Feistel, R., Nausch, G., Matthäus, W. and Hagen, E. 2003: Temporal and spatial evolution of Baltic deep water renewal in spring 2003. - Oceanologia 45 (4), 623-642.

Feistel, R., Nausch, G., Heene, T., Piechura, J. and Hagen, E.: Evidence for a warm water inflow to the Baltic Proper in summer 2003. – submitted to: Oceanologia, 2004.

Additional information

Cruise reports, oxygen deficiency maps: http://www.io-warnemuende.de/research/en_datbild.html

MARNET Darss Sill records: http://www.io-warnemuende.de/projects/monitoring/en_home.html

BSH MARNET: http://www.bsh.de/en/Marine%20data/Observations/MARNET%20monitoring%20network/index.jsp

Marine Science reports: http://www.io-warnemuende.de/research/mebe.html

BALTIC atlas: http://www.io-warnemuende.de/projects/baltic/index.html

 Acknowledgments 

The German part of Baltic Monitoring Programme (COMBINE) and stations of the German Marine Monitoring Network (MARNET) in the Baltic Sea (Darss Sill mast, Arkona Basin buoy) are conducted by IOW on behalf of the Bundesamt für Seeschifffahrt and Hydrographie (BSH), financed by the German Bundesministerium für Verkehr (BMV).
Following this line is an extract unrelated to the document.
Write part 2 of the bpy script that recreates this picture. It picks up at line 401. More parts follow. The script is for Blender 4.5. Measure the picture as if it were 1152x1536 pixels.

The authors thank Jan Szaron, Oceanographic Laboratory of SMHI, Gothenburg, for providing us with hydrographic-hydrochemical observations from the Swedish Ocean Archive SHARK, obtained within the framework of the Swedish monitoring programme.

Summary

The inflow of January 2003 renewed most of the deep water in the Baltic Sea. However, oxygen situation is already deteriorating again.